> SHORT TASK: In the following material, identify every line holding the string "that" and return it.

> GIVEN INFORMATION:
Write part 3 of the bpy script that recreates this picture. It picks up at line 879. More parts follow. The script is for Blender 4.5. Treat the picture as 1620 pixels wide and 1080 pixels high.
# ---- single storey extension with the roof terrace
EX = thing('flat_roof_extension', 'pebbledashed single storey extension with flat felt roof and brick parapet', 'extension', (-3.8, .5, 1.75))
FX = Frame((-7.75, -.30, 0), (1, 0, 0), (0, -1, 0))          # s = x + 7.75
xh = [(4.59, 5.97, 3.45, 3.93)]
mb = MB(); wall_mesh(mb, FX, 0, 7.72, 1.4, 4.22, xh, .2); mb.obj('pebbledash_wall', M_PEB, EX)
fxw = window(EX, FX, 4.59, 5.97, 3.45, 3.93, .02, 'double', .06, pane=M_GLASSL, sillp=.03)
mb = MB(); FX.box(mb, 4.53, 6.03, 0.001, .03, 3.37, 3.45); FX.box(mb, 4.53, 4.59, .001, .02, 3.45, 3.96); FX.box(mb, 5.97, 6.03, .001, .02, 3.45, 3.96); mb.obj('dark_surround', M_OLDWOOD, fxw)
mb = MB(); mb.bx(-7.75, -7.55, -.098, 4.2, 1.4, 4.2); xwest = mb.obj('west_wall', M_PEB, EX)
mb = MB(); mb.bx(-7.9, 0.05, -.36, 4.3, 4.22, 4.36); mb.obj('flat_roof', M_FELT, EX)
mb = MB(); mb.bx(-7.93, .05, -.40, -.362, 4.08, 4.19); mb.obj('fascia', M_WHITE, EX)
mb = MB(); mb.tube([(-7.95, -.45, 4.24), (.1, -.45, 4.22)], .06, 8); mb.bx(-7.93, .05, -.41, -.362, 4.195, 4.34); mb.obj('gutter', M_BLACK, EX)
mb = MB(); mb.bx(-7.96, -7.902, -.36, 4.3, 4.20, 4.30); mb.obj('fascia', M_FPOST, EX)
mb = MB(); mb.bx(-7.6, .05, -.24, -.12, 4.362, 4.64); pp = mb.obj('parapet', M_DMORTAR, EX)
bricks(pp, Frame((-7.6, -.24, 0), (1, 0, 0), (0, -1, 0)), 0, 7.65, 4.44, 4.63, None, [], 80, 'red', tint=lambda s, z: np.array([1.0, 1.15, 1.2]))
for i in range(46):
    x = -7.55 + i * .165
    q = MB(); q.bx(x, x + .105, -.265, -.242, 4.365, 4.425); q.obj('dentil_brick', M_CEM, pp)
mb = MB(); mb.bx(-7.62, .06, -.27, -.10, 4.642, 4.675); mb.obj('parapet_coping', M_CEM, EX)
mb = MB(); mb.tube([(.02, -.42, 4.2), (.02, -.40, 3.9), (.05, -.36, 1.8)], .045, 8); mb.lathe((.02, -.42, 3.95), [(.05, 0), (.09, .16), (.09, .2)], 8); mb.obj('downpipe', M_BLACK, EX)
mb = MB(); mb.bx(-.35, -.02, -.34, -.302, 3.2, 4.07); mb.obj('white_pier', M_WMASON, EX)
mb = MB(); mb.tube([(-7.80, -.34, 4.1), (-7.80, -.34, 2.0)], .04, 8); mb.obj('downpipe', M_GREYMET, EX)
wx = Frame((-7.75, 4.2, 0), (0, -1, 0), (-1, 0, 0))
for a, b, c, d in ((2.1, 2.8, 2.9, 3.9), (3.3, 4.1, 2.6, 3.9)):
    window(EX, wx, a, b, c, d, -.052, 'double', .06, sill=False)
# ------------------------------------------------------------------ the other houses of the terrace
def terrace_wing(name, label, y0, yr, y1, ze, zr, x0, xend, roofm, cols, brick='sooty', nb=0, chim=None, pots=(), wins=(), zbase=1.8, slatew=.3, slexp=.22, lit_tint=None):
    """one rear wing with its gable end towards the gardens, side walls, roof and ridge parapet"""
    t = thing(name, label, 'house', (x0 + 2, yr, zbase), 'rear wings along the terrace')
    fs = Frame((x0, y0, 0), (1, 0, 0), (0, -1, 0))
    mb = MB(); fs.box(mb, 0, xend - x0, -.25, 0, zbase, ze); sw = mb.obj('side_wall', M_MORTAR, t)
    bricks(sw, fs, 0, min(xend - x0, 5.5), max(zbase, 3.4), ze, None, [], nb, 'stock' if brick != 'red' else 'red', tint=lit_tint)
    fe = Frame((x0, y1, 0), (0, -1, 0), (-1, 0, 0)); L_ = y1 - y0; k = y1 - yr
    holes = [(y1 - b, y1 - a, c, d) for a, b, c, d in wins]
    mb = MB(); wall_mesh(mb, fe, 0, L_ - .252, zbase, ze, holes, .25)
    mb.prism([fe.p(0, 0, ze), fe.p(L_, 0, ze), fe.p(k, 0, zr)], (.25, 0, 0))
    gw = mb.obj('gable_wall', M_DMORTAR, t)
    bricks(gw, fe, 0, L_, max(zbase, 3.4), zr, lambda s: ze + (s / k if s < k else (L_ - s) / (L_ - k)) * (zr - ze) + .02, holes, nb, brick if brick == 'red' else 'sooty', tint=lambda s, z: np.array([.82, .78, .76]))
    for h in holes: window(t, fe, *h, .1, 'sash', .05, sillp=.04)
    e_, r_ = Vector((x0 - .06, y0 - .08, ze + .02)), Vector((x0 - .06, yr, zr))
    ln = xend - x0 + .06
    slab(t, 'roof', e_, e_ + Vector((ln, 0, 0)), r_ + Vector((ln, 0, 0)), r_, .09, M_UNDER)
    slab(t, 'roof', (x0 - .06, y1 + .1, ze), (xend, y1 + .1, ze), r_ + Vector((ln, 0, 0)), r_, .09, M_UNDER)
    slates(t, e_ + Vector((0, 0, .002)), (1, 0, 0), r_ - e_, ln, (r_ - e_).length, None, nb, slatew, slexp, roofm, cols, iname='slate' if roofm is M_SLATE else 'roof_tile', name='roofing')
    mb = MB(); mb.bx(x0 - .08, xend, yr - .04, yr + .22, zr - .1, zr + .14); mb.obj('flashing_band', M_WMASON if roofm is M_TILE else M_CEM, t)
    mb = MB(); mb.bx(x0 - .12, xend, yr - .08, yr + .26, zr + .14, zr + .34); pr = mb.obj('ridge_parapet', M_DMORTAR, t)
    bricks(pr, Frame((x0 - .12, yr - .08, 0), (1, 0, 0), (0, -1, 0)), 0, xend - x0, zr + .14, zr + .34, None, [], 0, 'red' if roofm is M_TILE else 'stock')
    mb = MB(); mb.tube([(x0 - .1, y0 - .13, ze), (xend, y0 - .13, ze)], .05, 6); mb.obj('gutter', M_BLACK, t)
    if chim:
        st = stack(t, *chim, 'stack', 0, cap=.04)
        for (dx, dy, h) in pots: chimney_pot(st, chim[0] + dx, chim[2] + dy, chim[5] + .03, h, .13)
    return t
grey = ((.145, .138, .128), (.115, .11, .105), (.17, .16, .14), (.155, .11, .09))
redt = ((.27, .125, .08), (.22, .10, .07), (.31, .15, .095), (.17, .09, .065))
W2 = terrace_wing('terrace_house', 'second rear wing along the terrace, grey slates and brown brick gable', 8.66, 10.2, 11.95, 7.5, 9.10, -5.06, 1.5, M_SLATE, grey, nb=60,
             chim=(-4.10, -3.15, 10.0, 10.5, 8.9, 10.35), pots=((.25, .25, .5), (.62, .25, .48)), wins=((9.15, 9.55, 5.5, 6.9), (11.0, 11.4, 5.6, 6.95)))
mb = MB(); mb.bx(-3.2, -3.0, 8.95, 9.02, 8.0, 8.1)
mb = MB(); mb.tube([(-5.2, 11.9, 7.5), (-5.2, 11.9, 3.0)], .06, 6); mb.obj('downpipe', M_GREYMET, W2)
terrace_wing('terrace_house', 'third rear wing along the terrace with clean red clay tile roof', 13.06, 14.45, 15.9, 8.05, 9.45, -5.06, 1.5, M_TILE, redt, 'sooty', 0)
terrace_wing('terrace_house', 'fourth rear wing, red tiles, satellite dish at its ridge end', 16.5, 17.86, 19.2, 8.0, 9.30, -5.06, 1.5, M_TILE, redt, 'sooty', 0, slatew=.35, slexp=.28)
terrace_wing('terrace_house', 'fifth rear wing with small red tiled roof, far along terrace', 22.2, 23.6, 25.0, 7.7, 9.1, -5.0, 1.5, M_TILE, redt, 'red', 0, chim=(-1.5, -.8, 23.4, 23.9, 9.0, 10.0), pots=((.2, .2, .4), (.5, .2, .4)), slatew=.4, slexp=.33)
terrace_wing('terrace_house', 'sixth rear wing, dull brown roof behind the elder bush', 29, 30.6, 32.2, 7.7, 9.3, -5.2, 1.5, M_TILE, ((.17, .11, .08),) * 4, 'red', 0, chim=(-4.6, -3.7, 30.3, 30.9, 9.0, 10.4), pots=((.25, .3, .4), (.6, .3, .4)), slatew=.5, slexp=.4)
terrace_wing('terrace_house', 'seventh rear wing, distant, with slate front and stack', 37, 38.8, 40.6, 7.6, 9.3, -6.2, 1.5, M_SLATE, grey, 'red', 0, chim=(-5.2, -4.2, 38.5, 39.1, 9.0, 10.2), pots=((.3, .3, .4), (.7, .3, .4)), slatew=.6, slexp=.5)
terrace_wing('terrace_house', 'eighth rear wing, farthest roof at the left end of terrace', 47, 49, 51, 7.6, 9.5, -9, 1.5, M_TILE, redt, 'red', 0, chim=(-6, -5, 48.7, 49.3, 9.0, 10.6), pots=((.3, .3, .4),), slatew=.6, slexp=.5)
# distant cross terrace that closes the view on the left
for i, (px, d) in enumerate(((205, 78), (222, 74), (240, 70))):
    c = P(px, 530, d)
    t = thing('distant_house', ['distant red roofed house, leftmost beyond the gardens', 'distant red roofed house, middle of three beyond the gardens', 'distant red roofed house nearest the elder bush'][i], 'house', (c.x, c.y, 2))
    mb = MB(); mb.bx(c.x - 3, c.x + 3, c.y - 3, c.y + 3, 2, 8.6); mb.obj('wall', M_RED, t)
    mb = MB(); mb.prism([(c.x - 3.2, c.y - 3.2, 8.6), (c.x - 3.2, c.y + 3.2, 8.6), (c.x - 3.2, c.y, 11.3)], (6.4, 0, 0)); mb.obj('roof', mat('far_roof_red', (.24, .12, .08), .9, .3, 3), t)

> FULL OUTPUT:
Write part 3 of the bpy script that recreates this picture. It picks up at line 879. More parts follow. The script is for Blender 4.5. Treat the picture as 1620 pixels wide and 1080 pixels high.
# distant cross terrace that closes the view on the left